À l'occasion d'une visite officielle du dirigeant turc Recep Tayyip Erdogan à Paris, Emmanuel Macron a proposé vendredi à la Turquie un "partenariat avec l'UE", à défaut d'une adhésion, afin de préserver "l'ancrage" de ce pays en Europe.
"Un partenariat", plutôt qu'une adhésion à l'Union européenne. C'est l'alternative proposée ce vendredi 5 janvier par Emmanuel Macron au dirigeant turc Recep Tayyip Erdogan en visite officielle à Paris, où les deux hommes ont donné une conférence de presse commune en fin d'après-midi à l'Élysée.
"Il faut (...) regarder si on ne peut pas repenser cette relation non pas dans le cadre du processus d'intégration mais peut-être d'une coopération, d'un partenariat avec une finalité (...), c'est de préserver l'ancrage de la Turquie et du peuple turc dans l'Europe et de faire que son avenir se construise en regardant l'Europe et avec l'Europe", a dit le président français à l'issue d'un entretien avec son homologue.
"Nous devons sortir d'une hypocrisie"
"Ma volonté c'est que nous fassions davantage ensemble, c'est que la Turquie reste ancrée, arrimée à l'Europe mais je pense que le processus (d'adhésion, ndlr) tel qu'il a été ouvert ne permettra pas de déboucher dans les prochaines années", a-t-il insisté lors d'une conférence de presse commune.

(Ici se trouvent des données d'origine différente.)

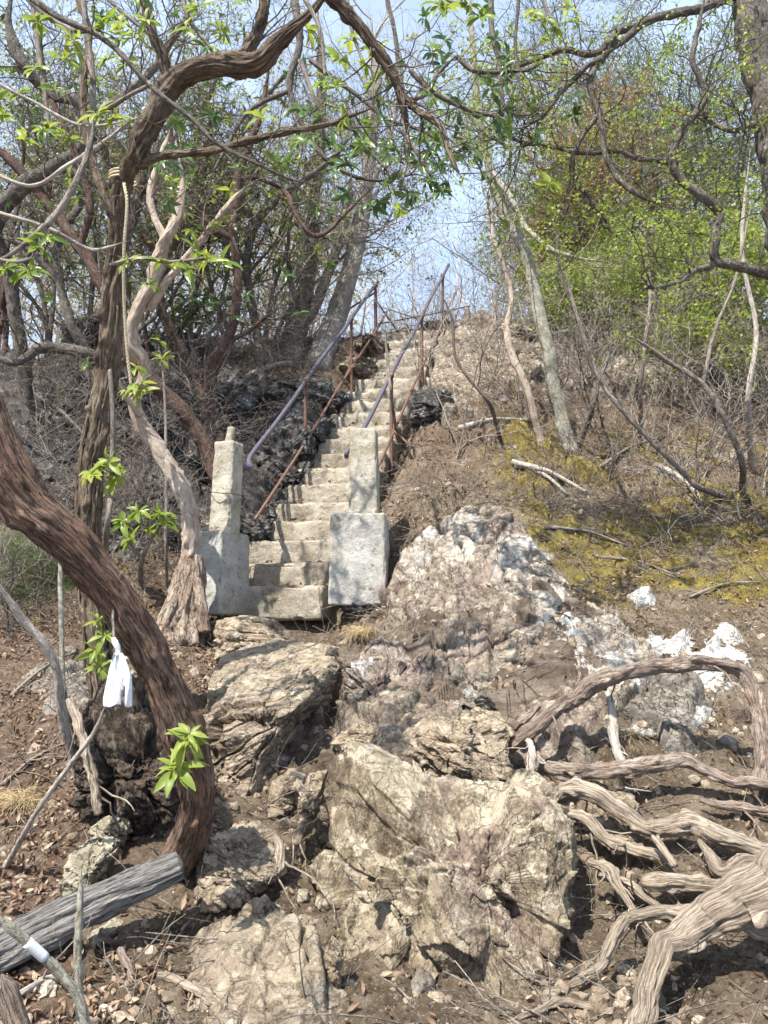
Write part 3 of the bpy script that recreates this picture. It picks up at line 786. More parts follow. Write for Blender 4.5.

Je ne pense pas que le processus d'adhésion à l'Union européenne puisse aboutir dans les prochaines années. Mais ma volonté est bien de préserver l'ancrage de la Turquie et du peuple turc dans l'Europe, et de faire plus ensemble. pic.twitter.com/6WKZY9wTRT
Emmanuel Macron (@EmmanuelMacron) 5 janvier 2018"Nous devons sortir d'une hypocrisie qui consiste à penser qu'une progression naturelle vers l'ouverture de nouveaux chapitres (de négociation) est possible", a poursuivi Emmanuel Macron, concédant avoir eu une "discussion très franche" à ce sujet avec le président Erdogan.
Il a proposé en revanche qu'un "dialogue apaisé" et "repensé, reformulé dans un contexte plus contemporain, prenant en compte les réalités d'aujourd'hui" soit ouvert dans les prochains mois.
La Turquie "fatiguée"
"Ca fait 54 ans que la Turquie attend dans l'antichambre de l'UE (...) On ne peut pas en permanence implorer une entrée dans l'UE", a répliqué Recep Tayyip Erdogan. La Turquie est "fatiguée" d'attendre une éventuelle adhésion à l'Union européenne, a indiqué le président turc.
"Je pense que l'Union européenne n'a pas toujours bien fait avec la Turquie parce qu'elle a laissé croire que des choses étaient possibles alors qu'elles ne l'étaient pas totalement", a renchéri Emmanuel Macron.
Sur la question de l'incarcération de certains journalistes turcs en Turquie, ce dernier a appelé Recep Tayyip Erdogan à "respecter l'État de droit", ajoutant que les deux hommes avaient abordé une liste de cas individuels au cours de leur entretien.
Dans une interview accordée à France 24, Denise Guéguen, la coordinatrice Turquie d'Amnesty International, ONG dont le président de la section turque Taner Kiliç est actuellement emprisonné, "salue" la prise de parole du président français au sujet des atteintes aux droits humains dans le pays. "Nous demandons au président français de continuer à en parler", affirme-t-elle.
Depuis le coup d'État manqué de juillet 2016, les purges se multiplient en Turquie. Plus de 140 000 personnes ont été limogées ou suspendues et plus de 55 000 ont été arrêtées, dont des universitaires, des journalistes et des militants pro-kurdes, accusés de propagande "terroriste" ou de collusion avec les réseaux du prédicateur Fethullah Gülen. Cet opposant exilé au États-Unis est accusé par le régime d'être à l'origine de la tentative de putsch.